On Friday and Saturday, the UIL wrestling state championships took place at the Berry Center in Cypress. Over the weekend, the boys’ wrestling team was crowned 5A state champions.
“We have been building up to this point throughout the year to make sure we peaked at this time,” head coach Mike Eaton said. “We have wrestled an extremely tough schedule to help sharpen our men and women so they were ready for this weekend.”
Sophomore Payton Pierce won an individual state title in the 220 category.
“I believe that my brother is the main reason I have all my success,” Pierce said. “He is one of the best wrestling coaches in the country, and he has experience at every level of wrestling. He pushes me like nobody else and has a passion like nobody else. He helped me get better every day in every aspect of the sport. I couldn’t thank him enough.”
Going into the state championship, there were nine boys out of the 14 varsity members who qualified for state, the most qualifiers the high school has ever brought to the state tournament.
“Our whole team contributed,” Eaton said. “Either as a practice partner or one of our varsity starters throughout the year. They gave us the state championship trophy Saturday night, but we earned it through hours and days and weeks of hard work in the wrestling room, running, weight room, etc. Our men and women put a lot of work into this. So to have nine men qualify out of 14 for the state tournament was huge.”
In addition to Pierce, sophomore Sam Reynolds also came in first in the 285 category.
“It is all a mentality,” Reynolds said. “You have to believe that you will win and have confidence, if you do that the rest will come with it. It was a goal of mine to win state and knowing that I worked as hard as I could and left it all on the mat really just made the moment so great.”
The team faced many previous teams from the duels state championship: Caprock, Tascosa, Randall and Dripping Springs.
“The tournament was a very evenly contested one,” Eaton said. “There were several very good teams we knew would give us a run. The crazy thing is that we led the tournament at the end of each round. But we didn’t have it wrapped up until the end of the 132 lb. final match. When the Tascosa kid lost, we knew we had it won. At that point, our focus shifted to make sure our two finalists, Payton Pierce and Sam Reynolds, knew they just needed to win for themselves.”

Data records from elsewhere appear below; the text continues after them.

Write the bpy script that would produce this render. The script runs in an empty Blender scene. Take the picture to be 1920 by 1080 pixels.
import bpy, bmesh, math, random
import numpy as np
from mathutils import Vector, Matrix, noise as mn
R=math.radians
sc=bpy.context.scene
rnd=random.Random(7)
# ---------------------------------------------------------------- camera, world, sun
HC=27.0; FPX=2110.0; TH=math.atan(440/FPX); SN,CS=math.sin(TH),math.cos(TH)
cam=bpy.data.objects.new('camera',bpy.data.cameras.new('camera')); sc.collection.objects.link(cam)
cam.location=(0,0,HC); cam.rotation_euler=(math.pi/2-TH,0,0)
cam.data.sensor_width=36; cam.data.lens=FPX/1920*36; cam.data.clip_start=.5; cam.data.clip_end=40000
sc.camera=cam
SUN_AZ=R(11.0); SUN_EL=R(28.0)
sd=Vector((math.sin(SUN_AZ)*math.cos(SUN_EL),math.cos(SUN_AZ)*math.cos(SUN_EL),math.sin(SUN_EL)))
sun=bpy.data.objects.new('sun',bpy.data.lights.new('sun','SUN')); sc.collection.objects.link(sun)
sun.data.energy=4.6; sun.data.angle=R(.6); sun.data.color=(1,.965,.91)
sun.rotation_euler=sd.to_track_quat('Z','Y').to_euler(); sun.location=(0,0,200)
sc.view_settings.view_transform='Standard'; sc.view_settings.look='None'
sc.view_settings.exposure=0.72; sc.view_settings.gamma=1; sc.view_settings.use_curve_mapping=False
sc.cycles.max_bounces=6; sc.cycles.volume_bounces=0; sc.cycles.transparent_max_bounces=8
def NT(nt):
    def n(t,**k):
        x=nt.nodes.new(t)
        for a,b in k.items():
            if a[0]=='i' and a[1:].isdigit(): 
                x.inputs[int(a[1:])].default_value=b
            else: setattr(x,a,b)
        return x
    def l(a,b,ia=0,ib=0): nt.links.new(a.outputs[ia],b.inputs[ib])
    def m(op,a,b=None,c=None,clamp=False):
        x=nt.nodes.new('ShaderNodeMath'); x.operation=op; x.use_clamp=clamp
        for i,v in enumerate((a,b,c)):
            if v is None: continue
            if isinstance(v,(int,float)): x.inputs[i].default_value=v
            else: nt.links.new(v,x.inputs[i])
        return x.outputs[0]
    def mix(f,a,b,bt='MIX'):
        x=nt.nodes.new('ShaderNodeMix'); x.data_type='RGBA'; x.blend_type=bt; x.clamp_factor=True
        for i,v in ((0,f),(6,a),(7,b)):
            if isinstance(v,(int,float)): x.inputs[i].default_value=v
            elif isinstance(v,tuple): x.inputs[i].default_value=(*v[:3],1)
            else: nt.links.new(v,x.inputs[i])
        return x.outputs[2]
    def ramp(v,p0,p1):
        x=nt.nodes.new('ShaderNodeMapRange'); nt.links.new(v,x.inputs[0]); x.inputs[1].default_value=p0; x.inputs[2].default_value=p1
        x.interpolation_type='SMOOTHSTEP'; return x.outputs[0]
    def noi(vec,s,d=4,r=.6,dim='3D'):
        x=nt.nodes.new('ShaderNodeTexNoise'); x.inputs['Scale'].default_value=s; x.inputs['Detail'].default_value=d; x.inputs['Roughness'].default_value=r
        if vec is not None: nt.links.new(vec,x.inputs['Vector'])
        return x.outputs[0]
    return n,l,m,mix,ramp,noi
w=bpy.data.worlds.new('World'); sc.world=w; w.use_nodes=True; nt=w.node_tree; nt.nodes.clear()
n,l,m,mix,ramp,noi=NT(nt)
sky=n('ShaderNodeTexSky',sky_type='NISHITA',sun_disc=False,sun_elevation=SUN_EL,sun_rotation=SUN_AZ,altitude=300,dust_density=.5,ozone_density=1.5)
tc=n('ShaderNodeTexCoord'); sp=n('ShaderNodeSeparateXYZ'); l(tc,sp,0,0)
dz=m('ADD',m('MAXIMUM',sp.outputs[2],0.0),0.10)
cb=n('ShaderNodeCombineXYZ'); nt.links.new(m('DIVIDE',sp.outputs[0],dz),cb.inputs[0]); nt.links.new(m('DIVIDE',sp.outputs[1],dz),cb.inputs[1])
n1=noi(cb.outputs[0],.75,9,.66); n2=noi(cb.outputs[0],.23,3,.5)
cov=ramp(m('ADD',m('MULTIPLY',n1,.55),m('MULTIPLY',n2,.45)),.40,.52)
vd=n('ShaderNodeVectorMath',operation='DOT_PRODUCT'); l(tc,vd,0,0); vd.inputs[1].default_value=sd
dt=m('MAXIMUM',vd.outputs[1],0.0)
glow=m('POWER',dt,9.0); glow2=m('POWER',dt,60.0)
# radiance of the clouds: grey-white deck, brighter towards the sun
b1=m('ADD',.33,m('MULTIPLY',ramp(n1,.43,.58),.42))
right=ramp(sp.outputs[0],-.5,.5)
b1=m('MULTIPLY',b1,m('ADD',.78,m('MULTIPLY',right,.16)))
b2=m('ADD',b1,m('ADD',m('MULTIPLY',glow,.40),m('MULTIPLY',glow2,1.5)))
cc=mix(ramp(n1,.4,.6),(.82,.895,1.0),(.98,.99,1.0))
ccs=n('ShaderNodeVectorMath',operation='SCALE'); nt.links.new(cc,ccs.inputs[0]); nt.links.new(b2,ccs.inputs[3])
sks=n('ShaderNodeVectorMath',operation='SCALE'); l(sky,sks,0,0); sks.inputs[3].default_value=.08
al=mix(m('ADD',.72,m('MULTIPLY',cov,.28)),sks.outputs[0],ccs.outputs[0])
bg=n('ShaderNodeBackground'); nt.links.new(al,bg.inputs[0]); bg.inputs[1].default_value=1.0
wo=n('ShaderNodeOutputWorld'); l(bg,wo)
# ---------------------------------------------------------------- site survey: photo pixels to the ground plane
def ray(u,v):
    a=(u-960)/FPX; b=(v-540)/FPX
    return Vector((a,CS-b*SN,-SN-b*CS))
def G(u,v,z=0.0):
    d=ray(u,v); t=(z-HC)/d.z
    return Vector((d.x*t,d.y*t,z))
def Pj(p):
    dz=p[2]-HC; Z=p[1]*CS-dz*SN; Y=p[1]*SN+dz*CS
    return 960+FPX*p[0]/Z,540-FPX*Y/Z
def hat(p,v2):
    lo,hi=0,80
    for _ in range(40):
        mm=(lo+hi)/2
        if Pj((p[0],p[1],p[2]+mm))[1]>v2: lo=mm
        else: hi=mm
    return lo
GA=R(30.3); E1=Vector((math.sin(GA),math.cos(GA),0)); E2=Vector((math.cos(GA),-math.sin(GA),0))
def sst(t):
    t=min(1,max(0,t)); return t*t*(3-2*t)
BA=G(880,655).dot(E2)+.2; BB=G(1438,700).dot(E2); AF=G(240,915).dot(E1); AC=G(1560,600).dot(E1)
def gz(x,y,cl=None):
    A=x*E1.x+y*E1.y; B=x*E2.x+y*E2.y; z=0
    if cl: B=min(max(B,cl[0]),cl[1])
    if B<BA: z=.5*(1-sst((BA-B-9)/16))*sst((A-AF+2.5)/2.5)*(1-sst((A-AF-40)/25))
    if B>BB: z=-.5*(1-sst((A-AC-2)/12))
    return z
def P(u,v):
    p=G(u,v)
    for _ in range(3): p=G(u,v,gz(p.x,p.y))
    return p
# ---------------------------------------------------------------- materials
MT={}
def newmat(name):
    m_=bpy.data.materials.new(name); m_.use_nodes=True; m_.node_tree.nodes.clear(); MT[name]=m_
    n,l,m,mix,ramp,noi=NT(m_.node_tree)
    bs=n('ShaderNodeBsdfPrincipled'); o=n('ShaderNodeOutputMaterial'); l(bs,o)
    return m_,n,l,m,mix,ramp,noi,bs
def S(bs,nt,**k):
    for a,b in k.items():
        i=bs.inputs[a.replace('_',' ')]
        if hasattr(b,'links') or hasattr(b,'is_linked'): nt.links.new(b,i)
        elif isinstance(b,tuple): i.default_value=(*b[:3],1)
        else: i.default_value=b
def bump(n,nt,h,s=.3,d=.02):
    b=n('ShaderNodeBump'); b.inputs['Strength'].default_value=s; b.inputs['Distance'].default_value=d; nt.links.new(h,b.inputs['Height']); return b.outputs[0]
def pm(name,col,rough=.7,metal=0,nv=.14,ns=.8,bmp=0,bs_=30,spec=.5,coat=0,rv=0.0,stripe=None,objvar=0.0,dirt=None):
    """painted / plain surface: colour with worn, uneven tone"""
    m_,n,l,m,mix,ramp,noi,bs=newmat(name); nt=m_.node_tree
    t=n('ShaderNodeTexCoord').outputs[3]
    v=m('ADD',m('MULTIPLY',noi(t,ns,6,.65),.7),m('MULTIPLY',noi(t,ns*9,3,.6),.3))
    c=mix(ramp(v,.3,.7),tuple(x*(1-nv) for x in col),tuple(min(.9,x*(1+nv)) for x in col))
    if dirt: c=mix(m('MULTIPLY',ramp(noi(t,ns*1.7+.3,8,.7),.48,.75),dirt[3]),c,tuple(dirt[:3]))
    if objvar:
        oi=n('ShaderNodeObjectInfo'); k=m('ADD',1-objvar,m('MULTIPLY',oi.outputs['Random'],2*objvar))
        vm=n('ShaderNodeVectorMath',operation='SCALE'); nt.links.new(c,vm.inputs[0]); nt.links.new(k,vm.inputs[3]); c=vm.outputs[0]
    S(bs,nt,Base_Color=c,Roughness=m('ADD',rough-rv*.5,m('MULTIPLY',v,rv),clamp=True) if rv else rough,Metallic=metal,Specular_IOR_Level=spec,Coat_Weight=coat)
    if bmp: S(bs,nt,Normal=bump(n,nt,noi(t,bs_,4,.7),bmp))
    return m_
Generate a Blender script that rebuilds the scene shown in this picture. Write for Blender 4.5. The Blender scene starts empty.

After senior Avery Ashley received the Girls Regional Outstanding Wrestler of the Year, she won in the 110 weight class. Ashley is a two-time state champion and a three-time state finalist. In all, five wrestlers placed individually.
“We had two men [Isaiah Hunter and Austin Blair] who won bronze medals and then had three wrestlers who won gold medals–the best woman in the state, Avery Ashley, along with Payton Pierce and Sam Reynolds,” Eaton said. “So for those five wrestlers to all win out was huge for us as a team and really is a testament to their competitiveness and resolve.”
This was wrestling’s first state title in their program history, and according to Eaton, the team’s training will be different next year than this past year.
“We will now have ‘the target on our backs,’ so to speak,” Eaton said. “So we need to prepare in a way that we haven’t before now. We have the nucleus of a team that can win a few state championships in a row here, if not more. We can’t train like we did last year or even yesterday. We need to keep improving and win the next day, the next event.”